Trump lies about everything and for every reason. He lies to brag. He lies to deflect. He lies to inflate. He lies to defame. He lies to praise. He sometimes seems to lie just for the sport of it.

He is being trained, right before our eyes, to see that there is no cost for this deceit among the people who support him. He can lie at a rally, right to their faces, and they will still cheer. He can lie in public proclamations, and the Republican cowards in Congress will find a way to defend, rationalize or forgive it.

When a dyed-in-the-wool thief realizes that there are no consequences for theft, everything not nailed down will go missing. The same is true of the liar: When there is no consequence, the deceiver is unbound and unashamed.

But, to me, it is when Trump lies out of desperation, out of the fear of being found out, blamed, reprimanded, possibly even abandoned, that most people can relish it. It is in those moments that Trump is most human and our ire toward this liar is most vindicated and validated.

In those moments, at least when he makes a public appearance in conjunction, his eyes are stretched wide and his face flush. He looks defensive and nervous. The above-it-all posture of imperviousness vanishes, and he is reduced to the most mortal of beings, one for whom, like the rest of us, the truth still has purchase and power.

Last week, court records were unsealed that showed that Michael Flynn, President Trump’s onetime national security adviser, gave Robert Mueller and his team a voice-mail recording of a conversation in which Trump’s lawyers tried to influence his cooperation with the investigators.

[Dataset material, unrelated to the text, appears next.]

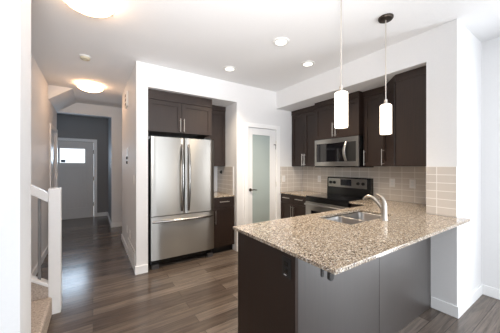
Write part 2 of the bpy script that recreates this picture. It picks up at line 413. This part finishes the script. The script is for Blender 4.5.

This was a smoking gun of a revelation which blew yet another hole in Trump’s false “no collusion, no obstruction” mantra. And it adds weight to the House Democrats’ debate about whether they should perform their constitutional duty to impeach or whether they will allow this man to continue unchastened.

Trump, realizing the threat that the revelation poses, turned to Twitter … and lied. He wrote: “It now seems the General Flynn was under investigation long before was common knowledge. It would have been impossible for me to know this but, if that was the case, and with me being one of two people who would become president, why was I not told so that I could make a change?”

As CNN put it: “Trump’s tweet is misleading and lacks context. For starters, the Justice Department and F.B.I. conduct all their investigations in secret, including the one into Flynn. Trump also fails to mention that he was repeatedly warned about Flynn, though not by the Justice Department, but he ignored that political advice and gave him a top job in the administration.”

Trump knows his statement is off, but he also knows that the truth has the capacity to harm when one operates in an arena beyond it. That tweet, unlike lying about his wall of hate already being under construction, is born of fear. I can just imagine the beads of sweat forming on the philtrum above his upper lip as his thumbs tap this falsehood on this phone. He grimaces; I smile.

We occasionally get a glorious glimpse of this fear fibbing. It’s like the time he held the bracing news conference in Trump Tower to defend his both-sides-ism on Charlottesville. It’s like the time he told the deer-in-the-headlights lie on Air Force One about not knowing about hush money payments to women alleging to have had sexual encounters with him (while he was married, by the way). It is in the police-interrogation-room-like correction that he didn’t mean to side with Russia — and deny our intelligence community — while standing next to Vladimir Putin in Helsinki.

In all those moments, he simply reeks of dread and trepidation. In those moments, we are reminded that Trump knows what other thinking people know: In a world not blinded and numbed by racial tribalism, demographic fears and cultural panic, these issues that barely nick him would cut him smooth and deep.

It is in those moments that we are reminded of what normal felt like, when an apology or explanation was compelled, and politicians confronted their foibles with some degree of contrition.

Trump knows nothing of contrition, but take his moments of desperation as proof that the world has not completely gone mad, that sin still has the ability to convict.